When choosing a conflict style, first consider the consequences of the conflict, how much value you place on the issue, and whether or not you have the requisite time and energy to invest in what could be a long and tedious process.
Understand Different Personality Types and Communication Preferences
In an ideal world, everyone would understand their own tendencies and be able to objectively assess the most appropriate conflict style. However, all too often, most people jump into conflict using the style that feels most natural to them.
Everyone has their own communication preferences and understanding these preferences can help you navigate conflict and choose the best conflict management style.
For example, your loud and assertive coworker may steamroll over you if you choose an avoiding or accommodating conflict style. This may be alright if you’re not that invested in the situation, but if the conflict does hit close to home, you may need to take on a more competing conflict style in order to get their attention and make your needs heard.
A shy and introverted coworker may struggle to be heard during a conflict. To ensure the conflict is amicably resolved, you may need to focus on being more accommodating than usual. Jumping into the conflict with a competing style could scare them into agreeing with you and prevent them from actually speaking their mind, meaning the situation will never truly be resolved in their eyes.
How do you determine communication preferences? We chose to utilize the DiSC personality assessment at Blue Summit Supplies to better understand each others’ preferences. We’re also big fans of the Enneagram personality assessment and how Enneagrams can be utilized to better understand workplace personalities.
Learn more about Enneagrams at work:
Build a Culture of Trust in the Workplace
Trust is an essential element of resolving conflict in the workplace. Conflict is a necessary part of effective decision making, no matter how tight-knit your team is. Without conflict and discussion, ideas are never challenged. And if ideas are never challenged, they’ll never improve.
Trust between team members ensures that conflicts about ideas or the direction to take a project don’t descend into bickering and negative emotions. Team members need to trust that everyone on the team has their best interests as well as the best interests of the company at heart.
Trusting teams are better at collaborating, communicating, and making effective decisions. Intentionally cultivate a culture of trust in your workplace by giving team members the time and space to resolve conflicts as well as the tools they need to do so.
Help teams understand the different ways conflict can be resolved and provide time for team members to get to know each others’ natural communication preferences.

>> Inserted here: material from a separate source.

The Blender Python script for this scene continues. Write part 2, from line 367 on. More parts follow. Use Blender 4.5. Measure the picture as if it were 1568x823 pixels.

📚 Learn How to Build Trust in the Workplace.
Bring Conflict Management to Team Building
Team trust doesn’t just happen. Trust must be built intentionally, especially if you manage a remote team. A great way to intentionally build trust is through team building activities. Team building activities boost employee wellbeing and team morale, increase productivity, and attract and retain employees.
There are a wide variety of interesting and educational team building activities out there for both in-person and remote teams. It’s important to provide opportunities for your team to have fun together, but it’s just as important to plan some conflict resolution exercises or an entire conflict management workshop to get your team on the same page about how to resolve conflicts within the team.
Provide Conflict Resolution Training
If you want to go deeper than a few exercises or if your team frequently struggles with conflict resolution, consider investing in workplace conflict resolution training.
Don’t overlook the power of investing in training. Everyone on your team has a different frame of reference and level of experience when it comes to conflict management. Use proper training to get everyone aligned on the best practices surrounding collaborative conflict resolution so that your team can continue to expand the trust and comfort they have working with each other.